# WRITTEN TASK:
Return all the data, word for word.

=== SUPPLIED ENTRIES ===

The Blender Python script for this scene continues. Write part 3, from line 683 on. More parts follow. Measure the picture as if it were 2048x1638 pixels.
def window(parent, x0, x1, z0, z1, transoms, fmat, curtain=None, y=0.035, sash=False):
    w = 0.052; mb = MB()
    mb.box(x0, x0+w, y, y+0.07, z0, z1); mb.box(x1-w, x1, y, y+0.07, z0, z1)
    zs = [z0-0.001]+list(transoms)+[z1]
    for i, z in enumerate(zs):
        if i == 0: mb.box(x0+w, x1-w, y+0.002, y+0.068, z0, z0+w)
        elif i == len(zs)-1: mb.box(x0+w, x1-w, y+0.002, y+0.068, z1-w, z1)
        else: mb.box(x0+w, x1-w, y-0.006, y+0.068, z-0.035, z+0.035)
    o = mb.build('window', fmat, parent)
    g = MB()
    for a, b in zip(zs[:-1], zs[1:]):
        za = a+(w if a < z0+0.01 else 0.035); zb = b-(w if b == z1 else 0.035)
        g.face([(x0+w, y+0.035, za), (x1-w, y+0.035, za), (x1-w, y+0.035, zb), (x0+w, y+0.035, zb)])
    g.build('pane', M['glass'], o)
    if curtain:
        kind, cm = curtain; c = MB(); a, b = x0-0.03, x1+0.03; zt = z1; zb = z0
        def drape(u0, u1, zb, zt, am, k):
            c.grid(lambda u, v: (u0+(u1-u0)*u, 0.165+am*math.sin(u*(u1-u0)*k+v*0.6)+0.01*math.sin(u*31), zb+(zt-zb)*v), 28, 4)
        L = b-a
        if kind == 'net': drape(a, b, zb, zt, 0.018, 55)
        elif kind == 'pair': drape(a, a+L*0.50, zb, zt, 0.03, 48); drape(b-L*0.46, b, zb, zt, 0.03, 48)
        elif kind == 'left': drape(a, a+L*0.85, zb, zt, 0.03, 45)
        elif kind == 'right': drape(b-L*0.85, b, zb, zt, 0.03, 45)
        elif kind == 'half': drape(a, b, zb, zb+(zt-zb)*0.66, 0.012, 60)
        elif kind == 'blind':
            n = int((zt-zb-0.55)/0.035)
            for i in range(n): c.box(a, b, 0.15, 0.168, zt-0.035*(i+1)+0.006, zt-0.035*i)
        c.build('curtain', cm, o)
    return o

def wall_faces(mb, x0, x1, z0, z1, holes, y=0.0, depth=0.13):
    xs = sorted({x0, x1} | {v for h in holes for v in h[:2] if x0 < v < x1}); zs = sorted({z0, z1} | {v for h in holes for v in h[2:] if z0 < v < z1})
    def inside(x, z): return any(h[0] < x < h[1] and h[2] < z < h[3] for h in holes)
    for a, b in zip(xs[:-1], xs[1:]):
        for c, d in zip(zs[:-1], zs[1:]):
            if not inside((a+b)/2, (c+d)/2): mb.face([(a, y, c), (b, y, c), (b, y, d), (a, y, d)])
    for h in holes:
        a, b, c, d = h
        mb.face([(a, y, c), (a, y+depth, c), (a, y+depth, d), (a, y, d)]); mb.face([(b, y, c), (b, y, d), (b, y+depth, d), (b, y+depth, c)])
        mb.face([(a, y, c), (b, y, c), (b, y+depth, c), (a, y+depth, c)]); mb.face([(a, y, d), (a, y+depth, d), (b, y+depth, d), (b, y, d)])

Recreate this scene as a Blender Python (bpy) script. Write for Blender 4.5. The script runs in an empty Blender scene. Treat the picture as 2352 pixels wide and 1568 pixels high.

===

# ANSWER TO THIS EXERCISE:
The Blender Python script for this scene continues. Write part 3, from line 683 on. More parts follow. Measure the picture as if it were 2048x1638 pixels.
def window(parent, x0, x1, z0, z1, transoms, fmat, curtain=None, y=0.035, sash=False):
    w = 0.052; mb = MB()
    mb.box(x0, x0+w, y, y+0.07, z0, z1); mb.box(x1-w, x1, y, y+0.07, z0, z1)
    zs = [z0-0.001]+list(transoms)+[z1]
    for i, z in enumerate(zs):
        if i == 0: mb.box(x0+w, x1-w, y+0.002, y+0.068, z0, z0+w)
        elif i == len(zs)-1: mb.box(x0+w, x1-w, y+0.002, y+0.068, z1-w, z1)
        else: mb.box(x0+w, x1-w, y-0.006, y+0.068, z-0.035, z+0.035)
    o = mb.build('window', fmat, parent)
    g = MB()
    for a, b in zip(zs[:-1], zs[1:]):
        za = a+(w if a < z0+0.01 else 0.035); zb = b-(w if b == z1 else 0.035)
        g.face([(x0+w, y+0.035, za), (x1-w, y+0.035, za), (x1-w, y+0.035, zb), (x0+w, y+0.035, zb)])
    g.build('pane', M['glass'], o)
    if curtain:
        kind, cm = curtain; c = MB(); a, b = x0-0.03, x1+0.03; zt = z1; zb = z0
        def drape(u0, u1, zb, zt, am, k):
            c.grid(lambda u, v: (u0+(u1-u0)*u, 0.165+am*math.sin(u*(u1-u0)*k+v*0.6)+0.01*math.sin(u*31), zb+(zt-zb)*v), 28, 4)
        L = b-a
        if kind == 'net': drape(a, b, zb, zt, 0.018, 55)
        elif kind == 'pair': drape(a, a+L*0.50, zb, zt, 0.03, 48); drape(b-L*0.46, b, zb, zt, 0.03, 48)
        elif kind == 'left': drape(a, a+L*0.85, zb, zt, 0.03, 45)
        elif kind == 'right': drape(b-L*0.85, b, zb, zt, 0.03, 45)
        elif kind == 'half': drape(a, b, zb, zb+(zt-zb)*0.66, 0.012, 60)
        elif kind == 'blind':
            n = int((zt-zb-0.55)/0.035)
            for i in range(n): c.box(a, b, 0.15, 0.168, zt-0.035*(i+1)+0.006, zt-0.035*i)
        c.build('curtain', cm, o)
    return o

def wall_faces(mb, x0, x1, z0, z1, holes, y=0.0, depth=0.13):
    xs = sorted({x0, x1} | {v for h in holes for v in h[:2] if x0 < v < x1}); zs = sorted({z0, z1} | {v for h in holes for v in h[2:] if z0 < v < z1})
    def inside(x, z): return any(h[0] < x < h[1] and h[2] < z < h[3] for h in holes)
    for a, b in zip(xs[:-1], xs[1:]):
        for c, d in zip(zs[:-1], zs[1:]):
            if not inside((a+b)/2, (c+d)/2): mb.face([(a, y, c), (b, y, c), (b, y, d), (a, y, d)])
    for h in holes:
        a, b, c, d = h
        mb.face([(a, y, c), (a, y+depth, c), (a, y+depth, d), (a, y, d)]); mb.face([(b, y, c), (b, y, d), (b, y+depth, d), (b, y+depth, c)])
        mb.face([(a, y, c), (b, y, c), (b, y+depth, c), (a, y+depth, c)]); mb.face([(a, y, d), (a, y+depth, d), (b, y+depth, d), (b, y, d)])

Recreate this scene as a Blender Python (bpy) script. Write for Blender 4.5. The script runs in an empty Blender scene. Treat the picture as 2352 pixels wide and 1568 pixels high.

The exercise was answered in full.